- **Exercise objective**: Your output is the lines from the first one to the one containing "sc.camera = cam_o", repeated exactly, with images left out.

- **Raw data**:
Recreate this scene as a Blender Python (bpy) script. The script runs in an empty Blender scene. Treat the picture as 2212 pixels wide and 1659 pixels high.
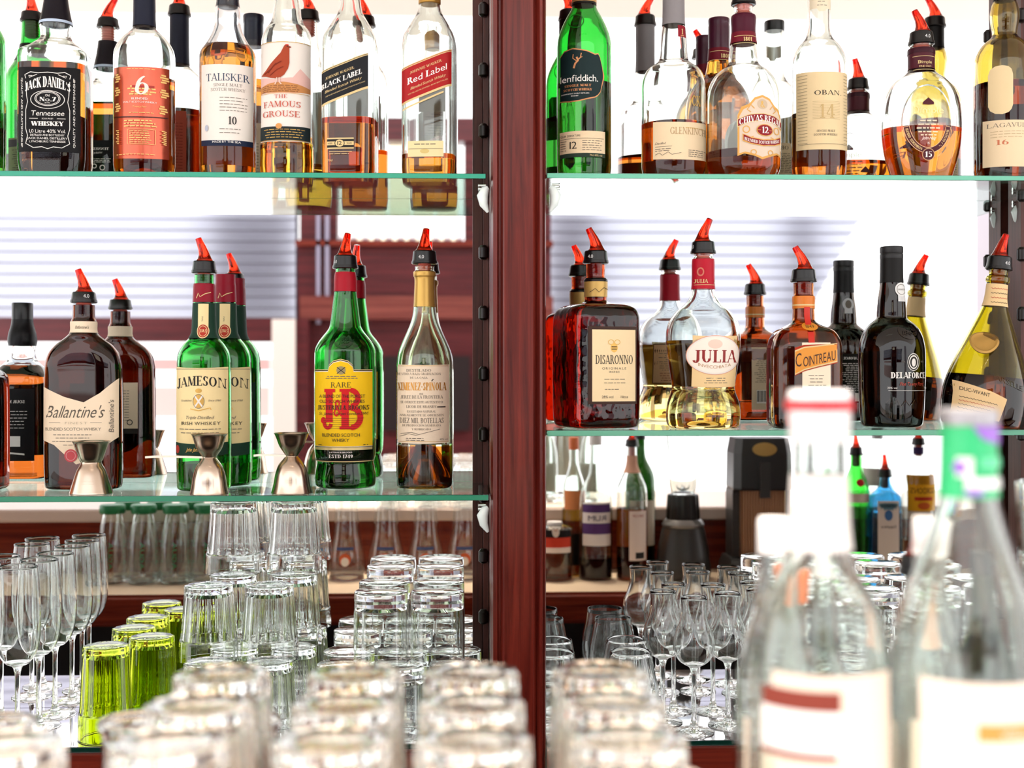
import bpy, bmesh, math, random
from mathutils import Vector, Matrix
random.seed(7)
PI = math.pi
sc = bpy.context.scene
COL = sc.collection
# ------------------------------------------------------------------ camera, sky, exposure
F = 2760.0; CU = 1106.0; HV = 802.0; ZC = 1.45; CY = -2.0
TH = math.radians(2.2)
cam = bpy.data.cameras.new('camera')
cam.sensor_width = 36.0
cam.lens = 36.0 * F / 2212.0
cam.shift_y = (HV - 829.5) / 2212.0
cam.clip_start = 0.02
cam.dof.use_dof = True
cam.dof.focus_distance = 1.86
cam.dof.aperture_fstop = cam.lens / 10.5
cam_o = bpy.data.objects.new('camera', cam); COL.objects.link(cam_o)
cam_o.location = (0, CY, ZC)
cam_o.rotation_euler = (PI / 2, 0, -TH)
sc.camera = cam_o

world = bpy.data.worlds.new('sky'); sc.world = world
world.use_nodes = True
_bg = world.node_tree.nodes['Background']
_bg.inputs[0].default_value = (1.0, 0.985, 0.985, 1)
_bg.inputs[1].default_value = 1.75
sc.view_settings.view_transform = 'Standard'
sc.view_settings.look = 'None'
sc.view_settings.gamma = 1.0
sc.view_settings.exposure = 0.66
cy = sc.cycles
cy.max_bounces = 24; cy.transmission_bounces = 20; cy.glossy_bounces = 10
cy.diffuse_bounces = 3; cy.transparent_max_bounces = 16
cy.caustics_reflective = True; cy.caustics_refractive = True
cy.sample_clamp_indirect = 80.0; cy.blur_glossy = 0.5
cy.use_adaptive_sampling = True; cy.adaptive_threshold = 0.02
cy.use_denoising = True

# ------------------------------------------------------------------ pixel measurement -> metres
def ray(u, v):
    a = (u - CU) / F
    return (math.sin(TH) + a * math.cos(TH), math.cos(TH) - a * math.sin(TH), (HV - v) / F)
def P(u, v, y):
    r = ray(u, v); t = (y - CY) / r[1]
    return Vector((r[0] * t, y, ZC + r[2] * t))
def S(u, y):                       # metres per photo pixel at plane y
    return (y - CY) / ray(u, HV)[1] / F

# ------------------------------------------------------------------ materials
def lin(h):
    h = h.lstrip('#'); c = [int(h[i:i + 2], 16) / 255 for i in (0, 2, 4)]
    return tuple(x / 12.92 if x <= .04045 else ((x + .055) / 1.055) ** 2.4 for x in c) + (1,)
_M = {}
def mat(key, build):
    if key not in _M:
        m = bpy.data.materials.new(key); m.use_nodes = True
        m.node_tree.nodes.clear()
        out = m.node_tree.nodes.new('ShaderNodeOutputMaterial')
        n = build(m.node_tree)
        m.node_tree.links.new(n.outputs[0], out.inputs[0])
        _M[key] = m
    return _M[key]
def princ(nt, **k):
    b = nt.nodes.new('ShaderNodeBsdfPrincipled')
    for a, v in k.items():
        b.inputs[a.replace('_', ' ')].default_value = v
    return b
def paint(h, rough=.5, metal=0.0, ior=1.45):
    return mat('paint_%s_%g_%g' % (h, rough, metal), lambda nt: princ(nt, Base_Color=lin(h), Roughness=rough, Metallic=metal, IOR=ior))
def paper(h, rough=.6):
    def f(nt):
        b = princ(nt, Base_Color=lin(h), Roughness=rough, Specular_IOR_Level=.18)
        t = nt.nodes.new('ShaderNodeTexNoise'); t.inputs['Scale'].default_value = 400
        c = nt.nodes.new('ShaderNodeTexCoord'); nt.links.new(c.outputs['Object'], t.inputs['Vector'])
        bp = nt.nodes.new('ShaderNodeBump'); bp.inputs['Strength'].default_value = .05; bp.inputs['Distance'].default_value = .0005
        nt.links.new(t.outputs[0], bp.inputs['Height']); nt.links.new(bp.outputs[0], b.inputs['Normal'])
        return b
    return mat('paper_' + h, f)
def glass(h, ior=1.5, rough=0.0, bump=0.0):
    def f(nt):
        b = princ(nt, Base_Color=lin(h), Roughness=rough, IOR=ior, Transmission_Weight=1.0)
        if bump:
            t = nt.nodes.new('ShaderNodeTexNoise'); t.inputs['Scale'].default_value = 55
            t.inputs['Detail'].default_value = 1
            c = nt.nodes.new('ShaderNodeTexCoord'); nt.links.new(c.outputs['Object'], t.inputs['Vector'])
            bp = nt.nodes.new('ShaderNodeBump'); bp.inputs['Strength'].default_value = bump; bp.inputs['Distance'].default_value = .004
            nt.links.new(t.outputs[0], bp.inputs['Height']); nt.links.new(bp.outputs[0], b.inputs['Normal'])
        return b
    return mat('glass_%s_%g_%g_%g' % (h, ior, rough, bump), f)
def liquor(h):
    def f(nt):
        b = nt.nodes.new('ShaderNodeBsdfTransparent'); b.inputs[0].default_value = tuple(math.sqrt(c) for c in lin(h)); return b
    return mat('liquor_' + h, f)
def plastic_clear(h):
    return mat('plastic_' + h, lambda nt: princ(nt, Base_Color=lin(h), Roughness=.06, IOR=1.4, Transmission_Weight=.88))
def wood(name, c0, c1, scale=1.0, rough=.35, axis=2, ior=1.4):
    def f(nt):
        b = princ(nt, Roughness=rough, IOR=ior, Coat_Weight=.1, Coat_Roughness=.2)
        tc = nt.nodes.new('ShaderNodeTexCoord'); mp = nt.nodes.new('ShaderNodeMapping')
        s = [60 * scale] * 3; s[axis] = 2.2 * scale
        mp.inputs['Scale'].default_value = s
        n = nt.nodes.new('ShaderNodeTexNoise'); n.inputs['Scale'].default_value = 1.6; n.inputs['Detail'].default_value = 7; n.inputs['Roughness'].default_value = .65
        n.inputs['Distortion'].default_value = .6
        r = nt.nodes.new('ShaderNodeValToRGB')
        r.color_ramp.elements[0].position = .32; r.color_ramp.elements[0].color = lin(c0)
        r.color_ramp.elements[1].position = .72; r.color_ramp.elements[1].color = lin(c1)
        L = nt.links.new
        L(tc.outputs['Object'], mp.inputs[0]); L(mp.outputs[0], n.inputs['Vector']); L(n.outputs[0], r.inputs[0]); L(r.outputs[0], b.inputs['Base Color'])
        bp = nt.nodes.new('ShaderNodeBump'); bp.inputs['Strength'].default_value = .12; bp.inputs['Distance'].default_value = .001
        L(n.outputs[0], bp.inputs['Height']); L(bp.outputs[0], b.inputs['Normal'])
        return b
    return mat('wood_' + name, f)
def metal(h, rough=.28):
    def f(nt):
        b = princ(nt, Base_Color=lin(h), Roughness=rough, Metallic=1.0)
        tc = nt.nodes.new('ShaderNodeTexCoord'); mp = nt.nodes.new('ShaderNodeMapping'); mp.inputs['Scale'].default_value = (20, 20, 900)
        n = nt.nodes.new('ShaderNodeTexNoise'); n.inputs['Scale'].default_value = 1
        L = nt.links.new
        L(tc.outputs['Object'], mp.inputs[0]); L(mp.outputs[0], n.inputs['Vector'])
        bp = nt.nodes.new('ShaderNodeBump'); bp.inputs['Strength'].default_value = .08; bp.inputs['Distance'].default_value = .0004
        L(n.outputs[0], bp.inputs['Height']); L(bp.outputs[0], b.inputs['Normal'])
        return b
    return mat('metal_%s_%g' % (h, rough), f)
BLACK = paint('0b0b0d', .28)

# ------------------------------------------------------------------ objects
def tag(o, label=None, cat=None, group=None, kind=None):
    for k, v in (('label', label), ('category', cat), ('group', group), ('kind', kind)):
        if v: o[k] = v
    return o
def thing(name, label, cat, loc=(0, 0, 0), rz=0.0, group=None):
    o = bpy.data.objects.new(name, None); COL.objects.link(o)
    o.location = loc; o.rotation_euler = (0, 0, rz); o.empty_display_size = .02
    return tag(o, label, cat, group)
def link_mesh(name, me, parent=None):
    o = bpy.data.objects.new(name, me); COL.objects.link(o)
    if parent is not None: o.parent = parent
    return o
class MB:
    """vertices, faces and material slots of ONE mesh"""
    def __init__(s): s.v = []; s.f = []; s.m = []; s.mats = []
    def slot(s, m):
        if m not in s.mats: s.mats.append(m)
        return s.mats.index(m)
    def add(s, vs, fs, m):
        b = len(s.v); k = s.slot(m); s.v += [tuple(x) for x in vs]
        for f in fs: s.f.append(tuple(b + i for i in f)); s.m.append(k)
    def box(s, x0, x1, y0, y1, z0, z1, m):
        vs = [(x, y, z) for z in (z0, z1) for y in (y0, y1) for x in (x0, x1)]
        s.add(vs, [(0, 2, 3, 1), (4, 5, 7, 6), (0, 1, 5, 4), (2, 6, 7, 3), (0, 4, 6, 2), (1, 3, 7, 5)], m)
    def rings(s, rings, m, cap0=True, cap1=True, flip=False):
        n = len(rings[0]); vs = [p for r in rings for p in r]; fs = []
        for i in range(len(rings) - 1):
            for j in range(n):
                k = (j + 1) % n
                fs.append((i * n + j, i * n + k, (i + 1) * n + k, (i + 1) * n + j))
        if cap0: fs.append(tuple(reversed(range(n))))
        if cap1: fs.append(tuple((len(rings) - 1) * n + j for j in range(n)))
        if flip: fs = [tuple(reversed(f)) for f in fs]
        s.add(vs, fs, m)
    def lathe(s, prof, m, seg=40, c=(0, 0, 0), lobes=0, amp=0.0, lobz=None, flip=False, cap0=True, cap1=True):
        rs = []
        for r, z in prof:
            ring = []
            for j in range(seg):
                a = 2 * PI * j / seg
                q = r
                if lobes and (lobz is None or lobz[0] <= z <= lobz[1]): q = r * (1 + amp * math.cos(lobes * a))
                ring.append((c[0] + q * math.cos(a), c[1] + q * math.sin(a), c[2] + z))
            rs.append(ring)
        s.rings(rs, m, cap0, cap1, flip)
    def tube(s, pts, rad, m, seg=12):
        pts = [Vector(p) for p in pts]
        if not hasattr(rad, '__len__'): rad = [rad] * len(pts)
        rs = []; ref = None
        for i, p in enumerate(pts):
            d = (pts[min(i + 1, len(pts) - 1)] - pts[max(i - 1, 0)]).normalized()
            if ref is None: ref = Vector((1, 0, 0)) if abs(d.x) < .8 else Vector((0, 1, 0))
            a = (ref - d * ref.dot(d)).normalized(); b = d.cross(a); ref = a
            rs.append([p + rad[i] * (math.cos(2 * PI * j / seg) * a + math.sin(2 * PI * j / seg) * b) for j in range(seg)])
        s.rings(rs, m)
    def mesh(s, name, smooth=True, angle=40):
        me = bpy.data.meshes.new(name); me.from_pydata(s.v, [], s.f)
        for m in s.mats: me.materials.append(m)
        me.polygons.foreach_set('material_index', s.m)
        if smooth:
            me.polygons.foreach_set('use_smooth', [True] * len(s.f))
            me.set_sharp_from_angle(angle=math.radians(angle))
        me.update()
        return me
    def build(s, name, parent=None, smooth=True, angle=40):
        return link_mesh(name, s.mesh(name, smooth, angle), parent)
def copy_tree(o, parent=None):
    c = o.copy(); COL.objects.link(c)
    if parent is not None: c.parent = parent
    for ch in list(o.children): copy_tree(ch, c)
    return c
def crspline(pts, sub=5):
    """centripetal-ish Catmull-Rom through tuples"""
    out = []
    n = len(pts)
    for i in range(n - 1):
        p0 = pts[max(i - 1, 0)]; p1 = pts[i]; p2 = pts[i + 1]; p3 = pts[min(i + 2, n - 1)]
        d1 = max(1e-6, math.dist(p1[:2], p0[:2])) ** .5; d2 = max(1e-6, math.dist(p2[:2], p1[:2])) ** .5; d3 = max(1e-6, math.dist(p3[:2], p2[:2])) ** .5
        for k in range(sub):
            t = k / sub; q = []
            for a, b, c, d in zip(p0, p1, p2, p3):
                m1 = (c - b) + d2 * ((b - a) / d1 - (c - a) / (d1 + d2)) if i > 0 else (c - b)
                m2 = (c - b) + d2 * ((d - c) / d3 - (d - b) / (d2 + d3)) if i < n - 2 else (c - b)
                h = t * t * t; g = t * t
                q.append((2 * h - 3 * g + 1) * b + (h - 2 * g + t) * m1 + (-2 * h + 3 * g) * c + (h - g) * m2)
            out.append(tuple(q))
    out.append(tuple(pts[-1]))
    return out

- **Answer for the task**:
Recreate this scene as a Blender Python (bpy) script. The script runs in an empty Blender scene. Treat the picture as 2212 pixels wide and 1659 pixels high.
import bpy, bmesh, math, random
from mathutils import Vector, Matrix
random.seed(7)
PI = math.pi
sc = bpy.context.scene
COL = sc.collection
# ------------------------------------------------------------------ camera, sky, exposure
F = 2760.0; CU = 1106.0; HV = 802.0; ZC = 1.45; CY = -2.0
TH = math.radians(2.2)
cam = bpy.data.cameras.new('camera')
cam.sensor_width = 36.0
cam.lens = 36.0 * F / 2212.0
cam.shift_y = (HV - 829.5) / 2212.0
cam.clip_start = 0.02
cam.dof.use_dof = True
cam.dof.focus_distance = 1.86
cam.dof.aperture_fstop = cam.lens / 10.5
cam_o = bpy.data.objects.new('camera', cam); COL.objects.link(cam_o)
cam_o.location = (0, CY, ZC)
cam_o.rotation_euler = (PI / 2, 0, -TH)
sc.camera = cam_o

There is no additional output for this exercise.